One of the most beautiful moments of the movie is when Will, dressed as the ghost of Hamlet’s father, speaks to Hamlet. As he tells Hamlet of his traitorous and murderous brother, we, as the audience, can’t help but perceive a father saying goodbye to his son. As Hamlet soliloquizes and battles on the stage, Agnes can’t help but see in Hamlet the person her son never got to be. As Hamlet duels Laertes, the play references earlier scenes in the film when Will was teaching Hamnet how to sword fight and when Hamnet told his mother that all he ever wanted to be was “one of father’s players.” Agnes is spellbound by the performance.
In Hamlet’s final lines, as Hamlet comes to terms with his imminent death, Agnes reaches out and takes Hamlet’s hand. It’s a simple gesture that communicates the entire breadth of the film.
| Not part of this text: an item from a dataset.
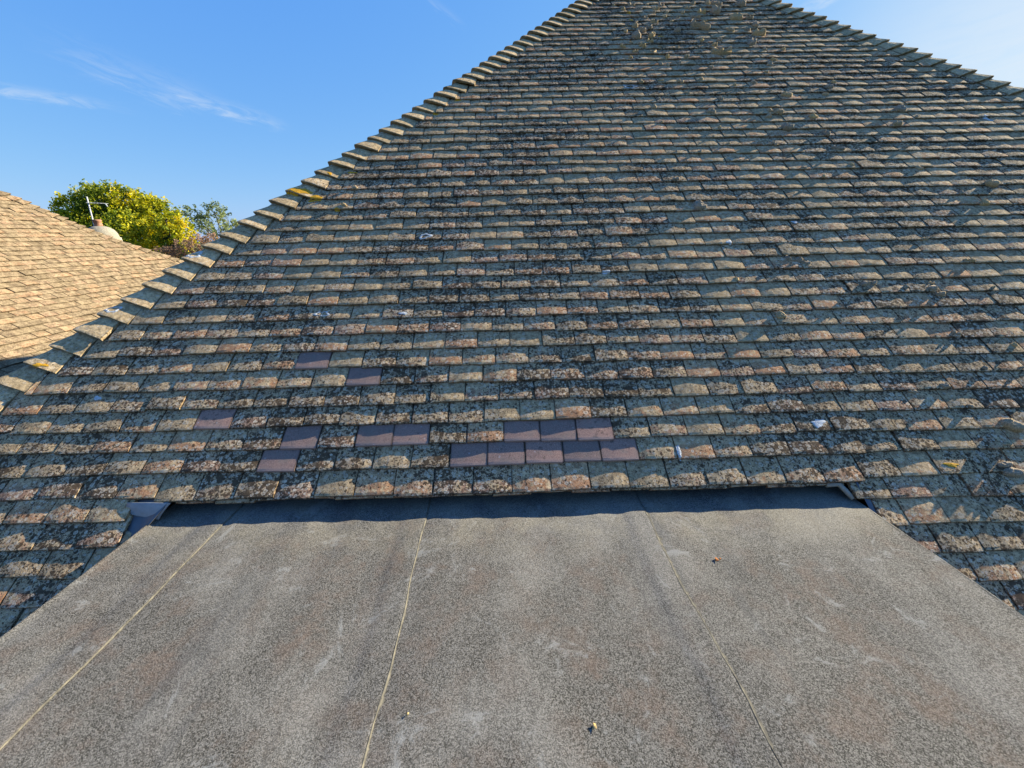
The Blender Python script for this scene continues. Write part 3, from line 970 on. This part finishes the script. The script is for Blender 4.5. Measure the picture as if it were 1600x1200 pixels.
for d in nt:
    V, F, U = NV[d['v']]
    if d.get('part'):
        o = link('roof_tile', nme[d['v']], n_roof)
        o.matrix_basis = tile_matrix(NEXT, d['c'], d['q'], d['h'], d['a'], d['t'], d['r'])
    else:
        Wd = place(V, NEXT, d['c'], d['q'], d['h'], d['a'], d['t'], d['r'])
        if d['edge']: Wd[:, 1] = np.minimum(Wd[:, 1], NEXT.O[1] + nhip(d['q']) - 0.205 - 0.14 * (Wd @ NEXT.es - NEXT.O @ NEXT.es - d['q']))
        SV.append(Wd); SF += [tuple(i + ns for i in q) for q in F]; SU.append(U); ST2.append(np.full(len(Wd), d['tid'] * 71.0 + 1)); ns += len(Wd)
so = link('upper_tiling', mesh_of('upper_tiling', np.concatenate(SV), SF, M_FAR_TILE, uv=np.concatenate(SU), tid=np.concatenate(ST2)), n_roof)
so['kind'] = 'stuff'
# its hip tiles: the same angular tile turned to the far hip
rotm = np.array([[0, -1, 0], [1, 0, 0], [0, 0, 1]])      # front face -> this face (a quarter turn); its right-hand hip is the mirrored tile
far_hip = [mesh_of('hip_tile', V @ rotm.T, F, M_FAR_TILE, uv=U) for V, F, U in hip_mr]
for n in range(24, 96):
    q = n * GAUGE
    P0 = NEXT.p(nhip(q + 0.055), q + 0.055, 0.042) + nrng.normal(0, 0.004, 3)
    o = link('hip_tile', far_hip[int(nrng.integers(0, 5))], n_roof)
    m_ = Matrix.Rotation(nrng.normal(0, R(1.5)), 4, 'Z'); m_.translation = Vector(P0)
    o.matrix_basis = m_
# chimney on the far slope
chx, chy = -9.35, 8.02
mb = MB()
v, f = box_arrays(chx - 0.21, chx + 0.21, chy - 0.21, chy + 0.21, -0.2, 1.08)
mb.add(v, f)
ch = mb.obj('chimney', M_WALL, nh)
mb = MB()
mb.lathe([(0.27, 1.02), (0.275, 1.10), (0.262, 1.17), (0.225, 1.24), (0.165, 1.29), (0.10, 1.315), (0.02, 1.32)], (chx, chy, 0), 18)
mb.obj('mortar_cap', M_FLAUNCH, ch, True)
mb = MB()
mb.lathe([(0.074, 1.28), (0.070, 1.34), (0.066, 1.41), (0.078, 1.42), (0.078, 1.45), (0.062, 1.451), (0.058, 1.33)], (chx, chy, 0), 18)
mb.obj('chimney_pot', M_TERRA, ch, True)
for a, b_, c_, d_ in ((float(ea[0]) - 0.7, float(ea[0]) - 0.45, -5.6, float(eb[1]) - 0.75), (float(ec[0]) + 0.45, float(ec[0]) + 0.7, -5.6, float(eb[1]) - 0.75), (float(ec[0]) + 0.45, float(ea[0]) - 0.45, float(eb[1]) - 0.74, float(eb[1]) - 0.5)):
    v, f = box_arrays(a, b_, c_, d_, GZ, float(ea[2]) + 0.25)
    link('wall', mesh_of('wall', v, f, M_WALL), nh)
# television aerial beside the chimney
aer = thing('tv_aerial', 'thin metal aerial mast with one crossbar beside the chimney', 'aerial', (-9.95, 8.5, 1.0))
mb = MB(); mb.tube([(-9.93, 8.48, 0.75), (-9.96, 8.56, 1.40), (-10.04, 8.72, 1.97)], [0.016, 0.015, 0.013], 8); mb.obj('mast', M_STEEL, aer, True)
mb = MB(); mb.tube([(-10.06, 8.69, 1.845), (-9.63, 8.67, 1.815)], [0.011, 0.010], 6)
for k in range(6):
    x = -10.0 + 0.073 * k
    ln = 0.085 - 0.006 * k
    mb.tube([(x, 8.69 - ln, 1.842 - .005 * k), (x, 8.69 + ln, 1.842 - .005 * k)], [0.005, 0.005], 5)
mb.tube([(-9.63, 8.67, 1.815), (-9.60, 8.665, 1.75)], [0.012, 0.012], 6)
mb.obj('crossbar', M_STEEL, aer, True)

# ------------------------------------------------------------------ trees beyond the houses
def leaves(lobes, count, size, seed, shell=0.55, clump=26, turn=0.0):
    """leaf-sized faces in clumps through the volume of each lobe"""
    g = np.random.default_rng(seed)
    vol = np.array([l[3] ** 2 for l in lobes]); vol = vol / vol.sum()
    xm = float(np.mean([l[0] for l in lobes])); xs = float(np.ptp([l[0] for l in lobes])) / 2
    P = []; K = []
    for (x, y, z, r), w_ in zip(lobes, vol):
        nc = max(3, int(count * w_ / clump))
        d = g.normal(size=(nc, 3)); d /= np.linalg.norm(d, axis=1)[:, None]
        rad = r * (shell + (1.08 - shell) * g.random(nc) ** 0.6)
        cc = np.array([x, y, z]) + d * rad[:, None]
        cv = g.random(nc)
        off = g.normal(size=(nc, clump, 3)) * (r * 0.105)
        P.append((cc[:, None, :] + off).reshape(-1, 3)); K.append(np.repeat(cv + turn * (x - xm) / max(0.5, xs), clump))
    P = np.concatenate(P); K = np.concatenate(K)
    n_ = len(P)
    a = g.normal(size=(n_, 3)); a /= np.linalg.norm(a, axis=1)[:, None]
    b_ = np.cross(a, g.normal(size=(n_, 3))); b_ /= np.linalg.norm(b_, axis=1)[:, None]
    s_ = size * g.uniform(0.6, 1.3, n_)[:, None]
    V = np.stack([P - a * s_, P + b_ * s_ * 0.55, P + a * s_, P - b_ * s_ * 0.55], 1).reshape(-1, 3)
    F = [(4 * i, 4 * i + 1, 4 * i + 2, 4 * i + 3) for i in range(n_)]
    lr = np.repeat(np.clip(0.25 + 0.6 * K + g.normal(0, 0.14, n_), 0, 1.6), 4)
    return V, F, lr, P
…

In response to her quiet act of complete understanding and empathy, the entire theater, every single person in the crowd, reaches out a hand toward Hamlet. As Hamlet grapples with death and grief, they reach out to him because grief is a universal, inescapable, endless, inexplicable, and often isolating pain. When Agnes takes his hand, we are reminded of how she held her son during his dying breath. She looks at Will as the play concludes. As they look at one another, in complete contradiction to the Orpheus and Eurydice archetype, they save one another. Through art, through Hamlet, Agnes and Will understand each other’s pain.
Although some may criticize the film’s devastating pace, I think every scene carries profound depth and richness. The slow, strophic cadence of the film enables every acting choice, every line, and every shot to breathe, a quality that is too absent from so many current films. I couldn’t recommend this film enough to anyone looking for a life-changing experience, anyone who has felt isolated by pain, and wants to be inspired by the awesome power of art to unite us. Few films communicate our shared humanity and connect us so deeply. I truly hope it becomes a beloved classic, for it is films like “Hamnet” that remind us of the understanding that art provides, of our immense capacity for empathy, and that we are not alone in our suffering.